The first two Ben Folds albums (self-titled and WHATEVER AND EVER AMEN) probably hold the one-band record for bringing the largest number of really good songs to my attention without tempting me into buying the albums. "Underground", first, was a wonderful single to introduce the band to the world with: a flashy, multi-sectioned, theatrical jaunt that doubted the very meaning of "underground" or "alternative" culture in a world where even "Officer Friendly's kid has got a mohawk", yet still seemed to want to be sincere in its invite: "Been kicked around? We could be happy underground". It was, notably, a piano song with a jazz coda, and Ben's piano playing, as glenn mcdonald wrote, was "like training a puppy to jump fifty feet straight in the air to catch frisbees tossed by the gods". "Uncle Walter", the second single, sounded great too. In fact it sounded just like "Underground", and its lyrics, ripping a pompous relative, were clever, but this time hard to seek sincerity in. I played BEN FOLDS FIVE at a listen-before-you-buy store, and both of the first two songs were clever, literate, cute, amazingly well-played, and not easily distinguished from "Uncle Walter". I passed. WHATEVER's "the Battle Of Who Could Care Less", "Stephen's Last Night In Town", and "One Angry Dwarf and Two Hundred Solemn Faces" all joined my life via mix tape. All were sprightly, smile-worthy, and amounted again to clever potshots, although "…Solemn Faces" won me on a deeper level with its spiritual resemblance to the vindictive old Northwestern football cheer during the usual losses: "that's all right, that's okay, they're gonna work for us someday!" My friend Jer then took it on himself to show me that Ben Folds could write other songs, taping me "Brick" (a mournful account of taking a girlfriend for an abortion on Christmas) and "Video" (more in line with the usual material, but slower, prettier, and improving its think-to-attack ratio). I was impressed. But by then I already knew the best-loved four or five songs per album, so why, I asked myself, should I rush to buy the albums and catch the chaff?

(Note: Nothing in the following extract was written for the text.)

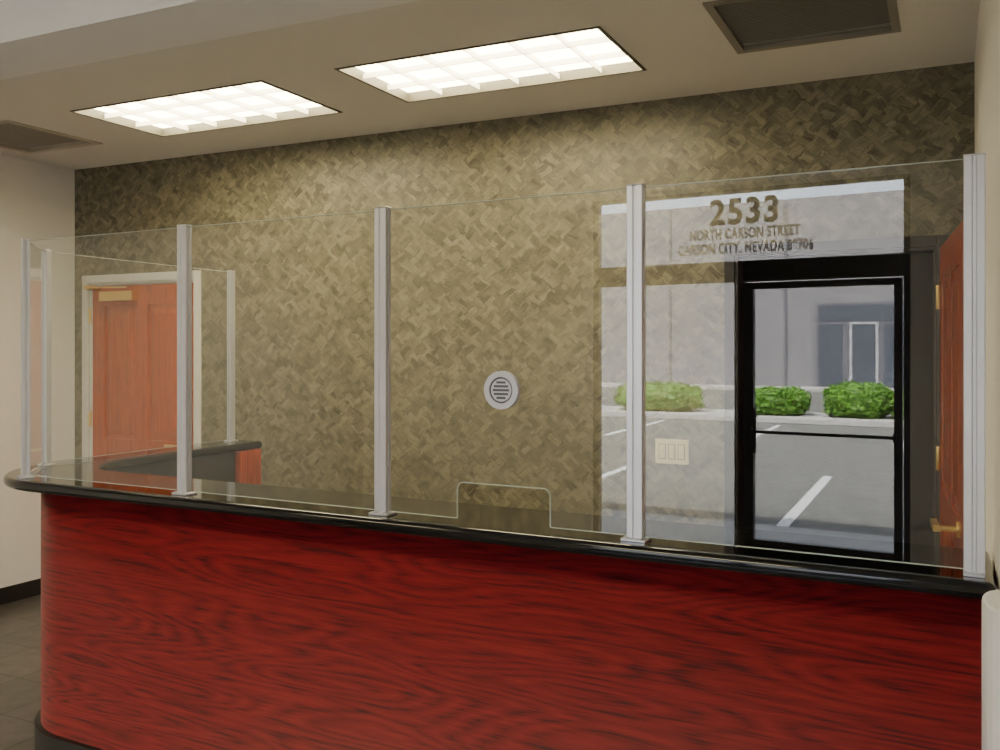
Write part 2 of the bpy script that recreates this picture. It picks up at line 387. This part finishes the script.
b.prism(pout+pin,0,1.03,M_dark); b.done(0,counter)
b=B('end_panel'); b.box(-3.335,-3.262,3.70,3.865,0,1.03,M_cherry_o); b.done(.003,counter)
b=B('work_desk_surface'); b.prism([(.08,postY(.08)+.28),(.08,postY(.08)+.62),(-2.5,postY(-2.5)+.62),(-2.5,postY(-2.5)+.28)],.71,.74,M_desk)
for x in (-2.4,-1.6,-.75,.03): b.box(x-.015,x+.015,postY(x)+.30,postY(x)+.58,0,.71,M_dark)
b.done(.004,counter)
b=B('unseen_bounce_carpet'); b.box(-2.6,-.10,postY(-2.6)+.65,YW-.02,0,.008,M_bounce); b.done()  # unseen floor patch, added to bounce light onto the ceiling

# ---------------------------------------------------------------- glass partition
part=empty('glass_partition')
Z0,Z1=1.07,1.964
posts=[(.049,postY(.049)),(-.711,postY(-.711)),(-1.49,postY(-1.49)),(-2.295,postY(-2.295)),(-3.125,2.372),(-3.385,2.665),(-3.40,3.79)]
for i,(x,y) in enumerate(posts):
    if i<4: a=-AL
    elif i==4: a=math.radians(-28)
    elif i==5: a=math.radians(-70)
    else: a=math.radians(-90)
    M=Matrix.Translation((x,y,0))@Matrix.Rotation(a,4,'Z')
    b=B('post_%d'%(i+1)); s=.0205 if i<4 else .017
    prof=[(-s,-.014),(-.004,-.014),(-.004,-.010),(.004,-.010),(.004,-.014),(s,-.014),(s,-.003),(s-.006,-.003),(s-.006,.003),(s,.003),(s,.014),(-s,.014),(-s,.003),(-s+.006,.003),(-s+.006,-.003),(-s,-.003)]
    b.prism(prof,Z0+.006,Z1,M_alu,M)
    b.box(-s-.001,s+.001,-.015,.015,Z1,Z1+.003,M_alu,M)
    b.box(-s-.012 if i else -s,s+.012 if i else s,-.026,.026,Z0,Z0+.007,M_alu,M)
    for k in (-1,1): b.cyl(M@Vector((k*(s-.003),-.020,Z0+.007)),(0,0,1),.004,.003,M_aluw,10)
    b.done(.0012,part,1)
def panel(i,j,name,notch=None):
    p=Vector(posts[i]); q=Vector(posts[j]); d=(q-p); L=d.length; d/=L
    g=.015; z0=Z0+.012; z1=Z1-.006
    P=lambda s,z:(p.x+d.x*s,p.y+d.y*s,z)
    out=[(g,z0)]
    nt=[]
    if notch:
        a,c,h=notch; r=.02
        nt=[(a,z0),(a,h-r)]+[(a+r-r*math.cos(t),h-r+r*math.sin(t)) for t in [math.pi/2*k/5 for k in range(1,6)]]
        nt+=[(c-r+r*math.sin(t),h-r+r*math.cos(t)) for t in [math.pi/2*k/5 for k in range(0,5)]]+[(c,h-r),(c,z0)]
    out+=nt+[(L-g,z0),(L-g,z1),(g,z1)]
    b=B(name); b.face([P(s,z) for s,z in out],M_glass)
    b.done(0,part,norm=False)
    b=B(name+'_edge'); M=Matrix.Translation((p.x,p.y,0))@Matrix.Rotation(math.atan2(d.y,d.x),4,'Z')
    b.box(g,L-g,-.0028,.0028,z1,z1+.0022,M_edge,M)
    b.box(g,(notch[0] if notch else L-g),-.0028,.0028,z0-.0018,z0,M_edge,M)
    if notch:
        b.box(notch[1],L-g,-.0028,.0028,z0-.0018,z0,M_edge,M)
        for k in range(len(nt)-1):
            (a1,b1),(a2,b2)=nt[k],nt[k+1]; mm=M@Matrix.Translation(((a1+a2)/2,0,(b1+b2)/2))@Matrix.Rotation(-math.atan2(b2-b1,a2-a1),4,'Y')
            l=math.dist(nt[k],nt[k+1])/2
            b.box(-l,l,-.0028,.0028,-.0014,.0014,M_edge,mm)
    b.done(0,part)
panel(1,0,'panel_1')
dd=math.cos(AL)
panel(2,1,'panel_2',notch=((-1.235+1.49)/dd,(-.949+1.49)/dd,1.182))
panel(3,2,'panel_3'); panel(4,3,'panel_4'); panel(5,4,'panel_5'); panel(6,5,'panel_6')
b=B('speak_through_vent'); vx=-1.094; M=Matrix.Translation((vx,postY(vx),1.441))@Matrix.Rotation(-AL,4,'Z')@Matrix.Rotation(math.pi/2,4,'X')
def ring(r0,r1,za,zb,m,seg=48):
    i=b.mi(m)
    A=[];
    for r,z in ((r0,za),(r1,za),(r1,zb),(r0,zb)):
        A.append([b.bm.verts.new(M@Vector((r*math.cos(2*math.pi*k/seg),r*math.sin(2*math.pi*k/seg),z))) for k in range(seg)])
    for q in range(4):
        for k in range(seg):
            f=b.bm.faces.new([A[q][k],A[q][(k+1)%seg],A[(q+1)%4][(k+1)%seg],A[(q+1)%4][k]]); f.material_index=i
ring(.036,.052,-.008,.009,M_aluw); ring(.030,.0365,-.006,.005,M_slot); ring(.0,.031,-.006,.007,M_aluw)
for k,w in ((-2,.014),(-1,.022),(0,.025),(1,.022),(2,.014)):
    b.box(-w,w,k*.0105-.0032,k*.0105+.0032,.0065,.0078,M_slot,M)
b.done(0,part)

b=B('trim_2')
pts=[(XR-.0-.038*math.sin(t),2.03-.09*math.cos(t)) for t in [math.pi*k/10 for k in range(0,11)]]
b.prism(pts,0,1.07,M_vwhite); b.done(.006)

# ---------------------------------------------------------------- storefront behind the camera
SX0,SX1,SZ=-2.92,-.625,2.71
b=B('wall_front'); grid_holes(b,XL,XR,0,CEIL,[(SX0,SX1,0,SZ)],lambda a,c,d,e:b.box(a,c,YS-.15,YS,d,e,M_white),M_white); b.done()
b=B('wall_front_parapet'); b.box(-12,8,YS-.3,YS-.15,SZ+.12,4.2,M_fac); b.box(-12,XL-.1,YS-.3,YS-.15,0,SZ+.12,M_fac); b.box(XR+.1,8,YS-.3,YS-.15,0,SZ+.12,M_fac); b.done()
b=B('window_1'); f=.045; y0,y1=YS-.10,YS-.04
b.box(SX0,SX0+f,y0,y1,0,SZ,M_bronze); b.box(SX1-f,SX1,y0,y1,0,SZ,M_bronze)
b.box(SX0+f,SX1-f,y0,y1,SZ-.025,SZ,M_bronze)
b.box(SX0+f,SX1-f,y0,y1,2.04,2.19,M_bronze)
b.box(-1.80,-1.72,y0,y1,0,2.04,M_bronze)
b.box(SX0+f,-1.80,y0,y1,0,.08,M_bronze)
ym=(y0+y1)/2
b.face([(SX0+f,ym,2.19),(SX1-f,ym,2.19),(SX1-f,ym,SZ-.025),(SX0+f,ym,SZ-.025)],M_sfglass)
b.face([(SX0+f,ym,.08),(-1.80,ym,.08),(-1.80,ym,2.04),(SX0+f,ym,2.04)],M_sfglass)
b.done(0)
b=B('door_3'); x0,x1=-1.715,-.68; s=.05
b.box(x0,x0+s,y0,y1,.02,2.03,M_bronze); b.box(x1-s,x1,y0,y1,.02,2.03,M_bronze); b.box(x0+s,x1-s,y0,y1,1.985,2.03,M_bronze); b.box(x0+s,x1-s,y0,y1,.02,.2,M_bronze)
b.face([(x0+s,ym,.2),(x1-s,ym,.2),(x1-s,ym,1.985),(x0+s,ym,1.985)],M_sfglass)
b.box(x0+s-.02,x1-s+.02,y1+.04,y1+.055,.96,.982,M_bronze)
for xx in (x0+s-.02,x1-s): b.box(xx,xx+.02,y1,y1+.055,.94,1.0,M_bronze)
b.cyl((x0+.075,y1+.06,.82),(0,0,1),.014,.32,M_bronze,12); b.cyl((x0+.075,y1,.88),(0,1,0),.008,.06,M_bronze,10); b.cyl((x0+.075,y1,1.08),(0,1,0),.008,.06,M_bronze,10)
b.done(.002)
sign=empty('address_lettering')
def text(t,x,z,h,w,off=0):
    cu=D.curves.new(t,'FONT'); cu.body=t; cu.align_x='CENTER'; cu.size=1; cu.offset=off; cu.extrude=.001; cu.space_character=1.08
    o=D.objects.new('text',cu); C.scene.collection.objects.link(o); C.view_layer.update()
    me=D.meshes.new_from_object(o.evaluated_get(C.evaluated_depsgraph_get())); D.objects.remove(o)
    xs=[v.co.x for v in me.vertices]; ys=[v.co.y for v in me.vertices]
    W=max(xs)-min(xs); H=max(ys)-min(ys); mx=(max(xs)+min(xs))/2; my=(max(ys)+min(ys))/2
    for v in me.vertices: v.co=Vector(((v.co.x-mx)*w/W,(v.co.y-my)*h/H,v.co.z*.5))
    me.materials.append(M_gold)
    q=D.objects.new('line_'+t.split()[0].lower(),me); C.scene.collection.objects.link(q)
    q.rotation_euler=(math.pi/2,0,0); q.location=(x,ym-.004,z); q.parent=sign
text('2533',-1.745,2.555,.195,.50,.03)
text('NORTH CARSON STREET',-1.745,2.395,.078,.80,.03)
text('CARSON CITY, NEVADA 89706',-1.745,2.285,.094,.98,.03)

# ---------------------------------------------------------------- exterior
b=B('ground_parking_lot'); b.box(-60,40,-80,-3.95,-.16,-.12,M_asph); b.done()
b=B('ground_sidewalk'); b.box(-40,30,-3.95,YS-.15,-.16,-.02,M_conc); b.done()
b=B('parking_stripes')
for k in range(-6,6):
    x=-2.0+k*2.7
    for (ya,yb,dx) in ((-4.1,-8.3,-.4),(-12.2,-16.4,-.4),(-21,-25,-.4)):
        z=-.115; b.face([(x-.06,ya,z),(x+.06,ya,z),(x+.06+dx,yb,z),(x-.06+dx,yb,z)],M_strip)
b.done()
b=B('planter_island'); b.box(-30,20,-19.0,-16.9,-.12,.02,M_conc); b.done(.02)
def bush(x,y,w,d,h):
    bm=bmesh.new(); bmesh.ops.create_icosphere(bm,subdivisions=4,radius=1)
    for v in bm.verts:
        p=v.co.copy()
        q=Vector([math.copysign(abs(c)**.7,c) for c in p])
        n=noise.noise(p*3+Vector((x,y,0)))*.18+noise.noise(p*9)*.09
        q*=1+n
        v.co=Vector((q.x*w/2,q.y*d/2,max(0,q.z*h/2+h/2)))
    vs=[(v.co.copy(),v.normal.copy()) for v in bm.verts]
    for _ in range(2600):
        c,n=random.choice(vs); c=c+Vector([random.uniform(-.06,.06) for _ in range(3)])
        a=Vector([random.uniform(-1,1) for _ in range(3)]).normalized()*.05; e=a.cross(Vector([random.uniform(-1,1) for _ in range(3)])).normalized()*.025
        ps=[c-a,c+e,c+a,c-e]
        for p in ps: p.z=max(0,p.z)
        bm.faces.new([bm.verts.new(p) for p in ps])
    me=D.meshes.new('hedge_bush'); bm.to_mesh(me); bm.free(); me.materials.append(M_leaf)
    o=D.objects.new('hedge_bush',me); C.scene.collection.objects.link(o); o.location=(x,y,.021)
for (x,w,h) in ((-8.5,2.1,.66),(-5.5,1.3,.6),(-3.7,1.4,.74),(-2.35,1.2,.62),(-11.6,2,.6),(-.6,1.6,.7)): bush(x,-17.9,w,1.2,h)
b=B('neighboring_building')
YB=-36.0; HB=8.0
b.box(-45,30,YB-8,YB,-.14,HB,M_fac)
for k in range(-7,5): b.box(k*5.2-.05+.6,k*5.2+.05+.6,YB,YB+.05,0,HB-.1,M_fac2)
for xc in (-6.5,-22,9):
    b.box(xc-2,xc+2,YB,YB+.2,0,3.5,M_fac2)
    b.box(xc-1.9,xc+1.9,YB+.2,YB+.22,2.75,3.4,M_win)
    b.box(xc-1.9,xc-.95,YB+.2,YB+.22,.1,2.6,M_win); b.box(xc-.55,xc+.35,YB+.2,YB+.22,.1,2.6,M_win); b.box(xc+.65,xc+1.9,YB+.2,YB+.22,.1,2.6,M_win)
    b.box(xc-.66,xc-.55,YB+.2,YB+.25,.0,2.7,M_door_lot); b.box(xc+.35,xc+.46,YB+.2,YB+.25,.0,2.7,M_door_lot); b.box(xc-.55,xc+.35,YB+.2,YB+.25,2.6,2.7,M_door_lot)
b.box(-45,30,YB,YB+2,-.14,.0,M_conc)
b.done()

# ---------------------------------------------------------------- light
w=D.worlds.new('World'); C.scene.world=w; w.use_nodes=True
nt=w.node_tree; bg=nt.nodes['Background']; sk=nt.nodes.new('ShaderNodeTexSky'); sk.sky_type='NISHITA'; sk.sun_disc=False
sk.sun_elevation=math.radians(55); sk.sun_rotation=math.radians(20); sk.dust_density=4
hs=nt.nodes.new('ShaderNodeHueSaturation'); hs.inputs['Saturation'].default_value=.5
nt.links.new(sk.outputs[0],hs.inputs['Color']); nt.links.new(hs.outputs[0],bg.inputs['Color']); bg.inputs['Strength'].default_value=2.6
l=D.lights.new('sun','SUN'); l.energy=44; l.angle=.01; l.color=(1,.96,.90)
o=D.objects.new('sun',l); C.scene.collection.objects.link(o)
dirv=Vector((.35,-.55,-.95)); o.rotation_euler=dirv.to_track_quat('-Z','Y').to_euler(); o.location=(0,0,12)

# ---------------------------------------------------------------- camera
cam=D.cameras.new('camera'); cam.sensor_width=36; cam.lens=930*36/1000; cam.shift_y=-.025; cam.clip_start=.01; cam.clip_end=300
co=D.objects.new('camera',cam); C.scene.collection.objects.link(co); co.location=(0,0,EYE); co.rotation_euler=(math.pi/2,0,YAW)
C.scene.camera=co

REINHOLD MESSNER, then, came along at the right time to catch my wallet: new, all-unfamiliar, and laden with reviews praising (or accusing) Ben for seriousness and ambition: varied arrangements! A concept album! Which, in fact, is true. As biography, just so you know, the songs often fail. What "Mess" did the narrator make, breaking what deeply-meant promises why? Why was his life awful before he met the addressee of "Don't Change Your Plans", and why did she affect him, and what does he mean by "I loved you before I met you"? Why should the listener have any sympathy for "Army"'s narrator when everyone else hates him? No clue is given. It's not that I can't root for someone despite his being irresponsible, self-disgusted, and escapist-- I am, after all, a John Irving fan-- but some reason to care would be nice.
Put the notion of storyline aside, as you would anyway on a normal, non-"concept" album, and the lyrics work better, portraying complicated emotions usually deemed beyond the confines of 4-minute pop songs. "Narcolepsy" is a desperate apology for escapism that's taken an out-of-control, physical form. "Don't…" balances romantic love against a sheer, visceral hatred of his darling's new city, Los Angeles; its details are striking everywhere except regarding the overwhelming depressive context, and it's eloquent from the opening on ("Sometimes I get the feeling that I won't be on the planet for very long/ I really like it here, I'm quite attached to it. I hope I'm wrong"… "You made me smile again/ in fact I may be sore from it".) "Mess" sadly posits secrecy as the key to intimacy: "There are rooms in this house that I don't open anymore/ She'll never see that part of me/ I want to be for her what I could never be for you". "Army" does the smirky/ clever shtick with panache ("got a mullet and a mustache, got a job at Chic-Fil-A/ citing artistic differences, the band broke up in May"). "Your Redneck Past", for all its sarcasm, comes out in favor of family ties ("Roots/ those funny limbs that grow from the ground/ that keep you from falling down/ don't you think you'll need them now?"). "Regrets" apologizes for mocking nerds who chose to make something of their lives. "Jane" softly encourages a girl to stop re-making herself for the pleasure of others, and "Lullabye" somehow extends and redoubles the encouragement while digressing about a plane flight and an uncle and James Earl Jones. Ben has yet to stop writing about losers; but he's stopped writing attacks, and begun to write from inside.
The music, as always piano-based, shifts to fit the song, now that the songs shift their attitudes. "Narcolepsy" is a derangedly grandiose show tune, slipping in and out of crescendos with symphonic randomness. "Army" could have appeared on BEN FOLDS FIVE. "…Redneck", playfully jagged and unbalanced and my favorite song here, is what XTC's DRUMS AND WIRES might've sounded like if they'd kept their keyboardist Barry Andrews. "Don't…", "Mess", "Magic", and "Lullabye" add tasteful string sections and achieve the balladic feel of early Billy Joel, aided by better recording technology. "Regrets" and "Jane" add some slow jazzy shuffle. "Your Most Valuable Possession" tosses a random groove under a half-awake two-minute answering machine message from Ben Folds's Dad. Ben's most valuable possession, in case you were wondering, is his mind. Or maybe it's Tang, or zero-gravity exercise; the logic of the sleepy can be hard to follow. But the concern and love of the sleepy can still shine through. This time, that seems to be the important part we're supposed to catch.